CSR Elite Wheel - Reduced Rotation
A few days ago I decided I wanted to dust off my old Forza CSR Elite wheel and see what driving in VR feels like (spoiler: it's amazing). After updating the firmware to 757 and some frustration with drivers (144, 205, 261, even 289, which is newer than the last officially supported one for this wheel as far as I can tell) I sorta got it working. While I'm kinda weirded out by the general driver behavior/instability - newer versions seem to work less reliable and "kill" a USB port after "Initializing Device Control Panel" - I can actually use the wheel in games.
However, the wheel seems to somehow think its total available rotation is about ~330ish degrees instead of the 900 it's supposed to be. By that I mean the soft lock will kick in and the wheel will report 100% rotation once it reaches that point, just as if I had actually set the SEN setting to 330... but I have it at 900. If I reduce the SEN setting to say 450, then it will linearly scale down and rotate an actual 165 degrees. Setting the SEN to OFF and changing it via the Control Panel exhibits the same behavior.
Any idea what this could be or if it can be fixed somehow? Is this a hardware defect? The wheel can definitely still read rotation data outside of the soft-locked rotation, as I can "move" that 330 degree area freely throughout the 900 degree physical rotation by recentering the wheel at different points.
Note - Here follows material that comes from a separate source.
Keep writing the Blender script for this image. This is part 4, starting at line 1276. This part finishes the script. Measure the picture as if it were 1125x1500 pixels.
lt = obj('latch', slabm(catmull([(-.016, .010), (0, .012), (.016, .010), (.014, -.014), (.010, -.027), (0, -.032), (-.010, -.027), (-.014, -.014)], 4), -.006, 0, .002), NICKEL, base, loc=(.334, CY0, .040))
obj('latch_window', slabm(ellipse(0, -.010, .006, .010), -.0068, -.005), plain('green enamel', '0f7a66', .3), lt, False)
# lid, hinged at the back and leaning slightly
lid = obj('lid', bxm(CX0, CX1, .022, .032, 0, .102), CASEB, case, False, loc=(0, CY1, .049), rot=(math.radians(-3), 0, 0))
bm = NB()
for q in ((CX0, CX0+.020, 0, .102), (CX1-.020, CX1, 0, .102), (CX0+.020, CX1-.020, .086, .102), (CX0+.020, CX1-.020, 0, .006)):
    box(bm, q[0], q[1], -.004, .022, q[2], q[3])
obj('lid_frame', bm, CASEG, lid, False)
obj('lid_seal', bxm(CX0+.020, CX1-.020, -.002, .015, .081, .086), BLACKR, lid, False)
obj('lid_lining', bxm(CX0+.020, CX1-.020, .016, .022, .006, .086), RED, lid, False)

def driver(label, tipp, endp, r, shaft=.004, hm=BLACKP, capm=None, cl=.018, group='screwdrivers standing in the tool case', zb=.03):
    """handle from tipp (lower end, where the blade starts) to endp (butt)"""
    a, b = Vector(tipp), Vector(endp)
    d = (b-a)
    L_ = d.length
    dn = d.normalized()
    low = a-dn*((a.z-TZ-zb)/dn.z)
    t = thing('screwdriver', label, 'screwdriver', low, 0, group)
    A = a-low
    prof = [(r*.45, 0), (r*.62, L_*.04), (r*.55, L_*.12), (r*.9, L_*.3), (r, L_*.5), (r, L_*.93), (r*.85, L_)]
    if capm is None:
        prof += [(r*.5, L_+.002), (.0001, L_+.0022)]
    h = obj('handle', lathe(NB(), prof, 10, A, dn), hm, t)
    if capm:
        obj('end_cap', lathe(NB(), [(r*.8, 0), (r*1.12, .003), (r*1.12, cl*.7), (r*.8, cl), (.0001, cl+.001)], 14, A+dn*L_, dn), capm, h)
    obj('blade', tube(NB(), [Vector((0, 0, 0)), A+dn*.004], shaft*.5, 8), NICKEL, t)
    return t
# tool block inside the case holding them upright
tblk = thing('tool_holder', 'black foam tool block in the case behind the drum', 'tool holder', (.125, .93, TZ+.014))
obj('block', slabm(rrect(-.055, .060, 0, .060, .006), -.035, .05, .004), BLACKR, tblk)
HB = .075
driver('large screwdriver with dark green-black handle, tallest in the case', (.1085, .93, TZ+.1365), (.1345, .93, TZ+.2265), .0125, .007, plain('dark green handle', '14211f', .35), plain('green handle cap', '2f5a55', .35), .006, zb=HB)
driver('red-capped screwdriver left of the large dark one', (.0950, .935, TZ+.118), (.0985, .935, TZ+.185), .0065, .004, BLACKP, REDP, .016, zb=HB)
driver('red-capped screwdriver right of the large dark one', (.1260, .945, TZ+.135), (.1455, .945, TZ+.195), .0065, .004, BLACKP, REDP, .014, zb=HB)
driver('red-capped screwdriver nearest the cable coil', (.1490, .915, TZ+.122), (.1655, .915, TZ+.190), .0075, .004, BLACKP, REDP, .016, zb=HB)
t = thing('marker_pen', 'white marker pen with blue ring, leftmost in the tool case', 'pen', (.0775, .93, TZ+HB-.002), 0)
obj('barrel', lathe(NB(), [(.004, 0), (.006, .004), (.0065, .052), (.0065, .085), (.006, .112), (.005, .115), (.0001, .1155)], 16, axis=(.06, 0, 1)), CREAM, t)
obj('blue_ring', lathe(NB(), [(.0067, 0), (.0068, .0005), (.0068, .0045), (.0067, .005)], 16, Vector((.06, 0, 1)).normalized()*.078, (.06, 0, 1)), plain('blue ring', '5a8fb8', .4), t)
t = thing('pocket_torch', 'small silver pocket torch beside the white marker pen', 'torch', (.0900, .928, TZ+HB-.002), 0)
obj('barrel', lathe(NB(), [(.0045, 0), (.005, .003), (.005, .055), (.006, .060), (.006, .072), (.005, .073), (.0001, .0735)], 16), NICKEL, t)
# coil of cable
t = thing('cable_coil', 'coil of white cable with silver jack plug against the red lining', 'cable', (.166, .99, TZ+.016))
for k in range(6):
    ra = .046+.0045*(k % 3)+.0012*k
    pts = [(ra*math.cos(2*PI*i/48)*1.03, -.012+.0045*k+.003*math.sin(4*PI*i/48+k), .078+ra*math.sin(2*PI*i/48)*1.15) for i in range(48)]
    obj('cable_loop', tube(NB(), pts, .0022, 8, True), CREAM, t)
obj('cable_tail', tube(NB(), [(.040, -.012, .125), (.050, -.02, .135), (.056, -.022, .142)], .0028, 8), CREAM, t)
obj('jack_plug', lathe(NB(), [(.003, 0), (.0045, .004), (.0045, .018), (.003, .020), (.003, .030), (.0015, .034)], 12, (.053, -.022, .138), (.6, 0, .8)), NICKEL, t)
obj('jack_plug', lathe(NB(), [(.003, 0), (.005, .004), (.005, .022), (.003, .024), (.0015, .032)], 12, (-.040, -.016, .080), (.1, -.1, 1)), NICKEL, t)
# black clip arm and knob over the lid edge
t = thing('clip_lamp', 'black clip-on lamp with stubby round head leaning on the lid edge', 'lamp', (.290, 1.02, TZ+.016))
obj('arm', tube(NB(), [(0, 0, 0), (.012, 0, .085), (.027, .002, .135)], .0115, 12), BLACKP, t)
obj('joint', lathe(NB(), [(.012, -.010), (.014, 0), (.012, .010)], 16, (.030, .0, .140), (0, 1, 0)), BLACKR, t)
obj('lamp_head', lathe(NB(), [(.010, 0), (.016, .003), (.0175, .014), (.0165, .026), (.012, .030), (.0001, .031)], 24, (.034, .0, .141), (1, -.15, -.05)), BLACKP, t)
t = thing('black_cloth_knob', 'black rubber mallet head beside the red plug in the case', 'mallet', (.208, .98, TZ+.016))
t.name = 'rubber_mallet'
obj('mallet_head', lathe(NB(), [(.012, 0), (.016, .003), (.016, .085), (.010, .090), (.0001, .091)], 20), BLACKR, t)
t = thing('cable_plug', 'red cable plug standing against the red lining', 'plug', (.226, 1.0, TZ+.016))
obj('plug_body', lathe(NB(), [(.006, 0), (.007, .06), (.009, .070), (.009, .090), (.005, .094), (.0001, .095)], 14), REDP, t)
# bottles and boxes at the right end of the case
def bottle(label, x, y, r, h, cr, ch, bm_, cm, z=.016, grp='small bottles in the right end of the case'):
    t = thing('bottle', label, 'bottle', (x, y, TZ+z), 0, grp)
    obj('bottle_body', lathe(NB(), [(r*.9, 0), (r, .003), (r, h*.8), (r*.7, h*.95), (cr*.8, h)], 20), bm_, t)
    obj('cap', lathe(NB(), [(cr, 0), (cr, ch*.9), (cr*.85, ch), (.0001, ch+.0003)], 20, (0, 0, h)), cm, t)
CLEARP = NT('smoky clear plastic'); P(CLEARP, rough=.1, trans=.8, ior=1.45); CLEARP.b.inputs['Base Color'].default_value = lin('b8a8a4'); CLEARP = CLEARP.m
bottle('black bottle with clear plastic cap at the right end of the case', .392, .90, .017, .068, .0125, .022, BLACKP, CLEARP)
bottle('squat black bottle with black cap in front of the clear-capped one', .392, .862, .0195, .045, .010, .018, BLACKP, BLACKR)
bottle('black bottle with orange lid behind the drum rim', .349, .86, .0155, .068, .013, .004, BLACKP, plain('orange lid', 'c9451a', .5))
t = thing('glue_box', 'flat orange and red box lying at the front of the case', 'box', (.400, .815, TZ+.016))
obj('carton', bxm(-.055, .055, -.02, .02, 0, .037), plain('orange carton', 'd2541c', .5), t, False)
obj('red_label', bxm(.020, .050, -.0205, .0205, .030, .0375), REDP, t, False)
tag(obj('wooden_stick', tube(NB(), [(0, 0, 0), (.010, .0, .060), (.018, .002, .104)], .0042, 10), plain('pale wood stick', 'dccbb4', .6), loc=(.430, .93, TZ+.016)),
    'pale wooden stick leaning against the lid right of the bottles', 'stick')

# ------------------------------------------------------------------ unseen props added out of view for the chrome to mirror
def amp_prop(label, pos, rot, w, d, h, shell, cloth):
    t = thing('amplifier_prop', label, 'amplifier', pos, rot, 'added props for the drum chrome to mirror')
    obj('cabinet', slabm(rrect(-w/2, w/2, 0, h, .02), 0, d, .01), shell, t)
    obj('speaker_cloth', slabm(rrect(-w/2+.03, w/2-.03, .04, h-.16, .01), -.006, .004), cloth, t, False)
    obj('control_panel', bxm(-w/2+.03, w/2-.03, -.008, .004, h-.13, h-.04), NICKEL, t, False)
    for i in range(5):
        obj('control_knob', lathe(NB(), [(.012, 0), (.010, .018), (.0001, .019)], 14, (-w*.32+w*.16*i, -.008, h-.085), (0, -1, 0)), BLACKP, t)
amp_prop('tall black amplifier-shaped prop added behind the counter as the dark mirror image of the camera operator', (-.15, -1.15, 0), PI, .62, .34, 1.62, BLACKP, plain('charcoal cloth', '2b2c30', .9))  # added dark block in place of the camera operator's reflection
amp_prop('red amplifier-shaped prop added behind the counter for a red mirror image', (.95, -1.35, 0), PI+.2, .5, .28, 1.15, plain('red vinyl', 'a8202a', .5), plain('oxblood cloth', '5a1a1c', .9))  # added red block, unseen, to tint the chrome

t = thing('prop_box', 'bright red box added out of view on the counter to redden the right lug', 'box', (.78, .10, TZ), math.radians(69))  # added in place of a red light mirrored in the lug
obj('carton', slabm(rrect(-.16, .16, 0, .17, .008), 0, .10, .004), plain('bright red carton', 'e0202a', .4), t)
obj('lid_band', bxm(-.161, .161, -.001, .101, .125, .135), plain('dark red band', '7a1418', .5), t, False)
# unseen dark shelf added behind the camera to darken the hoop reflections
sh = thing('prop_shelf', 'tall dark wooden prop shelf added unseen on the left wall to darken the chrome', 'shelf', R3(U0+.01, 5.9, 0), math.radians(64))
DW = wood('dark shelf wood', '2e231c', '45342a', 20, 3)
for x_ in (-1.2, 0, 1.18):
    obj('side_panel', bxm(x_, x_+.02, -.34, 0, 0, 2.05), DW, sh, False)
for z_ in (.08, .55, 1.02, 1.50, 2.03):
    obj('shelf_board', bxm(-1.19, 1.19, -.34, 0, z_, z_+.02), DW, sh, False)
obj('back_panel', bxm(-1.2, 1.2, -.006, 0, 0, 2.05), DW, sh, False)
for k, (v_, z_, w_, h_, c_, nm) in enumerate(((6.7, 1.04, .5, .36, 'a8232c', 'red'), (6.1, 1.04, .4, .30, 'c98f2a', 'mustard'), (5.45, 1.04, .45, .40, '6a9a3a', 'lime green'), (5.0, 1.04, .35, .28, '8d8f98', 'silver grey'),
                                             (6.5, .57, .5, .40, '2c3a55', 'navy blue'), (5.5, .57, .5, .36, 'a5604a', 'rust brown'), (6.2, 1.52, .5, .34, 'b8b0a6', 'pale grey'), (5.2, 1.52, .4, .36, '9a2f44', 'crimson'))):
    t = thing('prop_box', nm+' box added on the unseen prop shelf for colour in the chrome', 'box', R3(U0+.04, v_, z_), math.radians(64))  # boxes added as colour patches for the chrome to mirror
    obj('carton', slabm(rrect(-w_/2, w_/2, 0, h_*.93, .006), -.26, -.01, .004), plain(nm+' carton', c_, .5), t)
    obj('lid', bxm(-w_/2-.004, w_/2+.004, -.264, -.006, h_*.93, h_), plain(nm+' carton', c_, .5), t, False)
Note: running on Win 10, Version 20H2, if it matters. Though since the wheel also shows this behavior while not yet in PC mode I kinda doubt it's Windows/driver related...
Comments
Hi Christian,
I think this is one for our technical team - please create a support ticket via the My Products section of your Fanatec account. You may need to manually register your wheel first before you can see the 'support' button.
[Fanatec Community Manager]
Thanks, I've logged a support ticket yesterday, but actually requested closure of that today because I've managed to develop a workaround for my issue.
In case anyone's interested: while messing around with different driver versions, I noticed that after (re)installing a driver my wheel could temporarily (until I opened the control panel property page) turn slightly more than 330° when in SEN=OFF mode - about 390° to be exact. Being a software dev myself this seemed very suspicious, as that behavior very much looked like the SEN value not being initialized according to the wheel model's maximum and defaulting to 1080° instead. This implied that the SEN value is not sanity checked by the wheel firmware, which led me to develop an utility app that simply sends SEN values inflated by a factor of 2.75 to counteract the weirdly reduced rotation of my wheel. To my delight this appears to work perfectly fine!
Sure, I can't change the rotation angle on the fly using the wheel's interface, but that hardly matters for my purposes anyway, and considering how old and out-of-warranty my wheel is, that solution is more than sufficient 🙂
Hi, I have come across that exact same issue today after a long break not using my wheel. Would it be possible for you to maybe share your app?
After a bit of USB sniffing with Wireshark to see what I needed to send I was also able to make a little app using libusb/hidapi so I can just pass an arbitrary sensitivity as an argument in a bat file. I won't post it as it's a pretty bare-bones app for a specific purpose and I don't want people bricking their wheels with it. If anybody else is having the same issue and would like to use it send me a pm.
Hi, I had the same behavior on my CSR wheel. I also managed to create an app that send an inflated SEN value to the wheel but it didn’t solve my issue.
I managed to get it solved by temporary disable Driver Signature enforcement on Windows 10 and performing a reinstallation of the driver (In my case it was a firmware re-update to 796 version) but I supposed it push the driver again.